LinkedIn may be using your photo for adverts

Following a recent – and very quiet – update to its privacy policy, LinkedIn has started using members’ names and photos in advertisements by default.

A new paragraph added to the company’s 6,400 word privacy policy explains.

“LinkedIn may sometimes pair an advertiser’s message with social content from LinkedIn’s network in order to make the ad more relevant.  When LinkedIn members recommend people and services, follow companies, or take other actions, their name/photo may show up in related ads shown to you,” it reads. 

“Conversely, when you take these actions on LinkedIn, your name/photo may show up in related ads shown to LinkedIn members.”

In other words, LinkedIn will mine your usage habits to establish what products and services you’re interested in, and then use your name and photo to endorse them when they’re advertised to other users.

“We’re used to this from Facebook, and it’s disappointing to see LinkedIn follow in their footsteps,” says Graham Cluley, senior technology consultant at Sophos. 

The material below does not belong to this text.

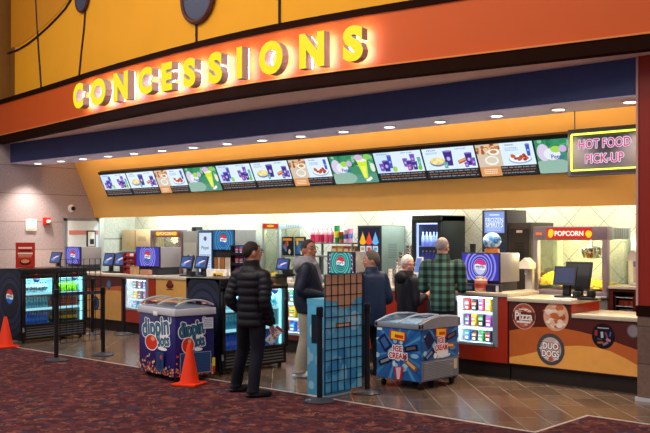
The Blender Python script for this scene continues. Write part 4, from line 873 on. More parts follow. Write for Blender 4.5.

“This feature certainly wasn’t available when many of LinkedIn’s users first signed up for the service, and as the majority of people don’t tend to check privacy settings after they’ve set up an account, many people won’t even be aware that their image and name could be used in this fashion.”

Robin Wilton, research director at Gartner, agrees.

“One of the principal issues, from a privacy perspective, is that this change has been introduced by default and without notifying users either that it is happening, or how they can opt out if they don’t fancy it,” he says.

“Neither is it clear to users who will see them in these advertisements, or whether their account privacy settings have any effect on the size of that audience. It’s not even clear, from the ‘catch-all’ description above, just which of a user’s activities might trigger the advertising function.”

Users can turn off the feature by visiting their account settings, and disabling ‘Manage Social Advertising’.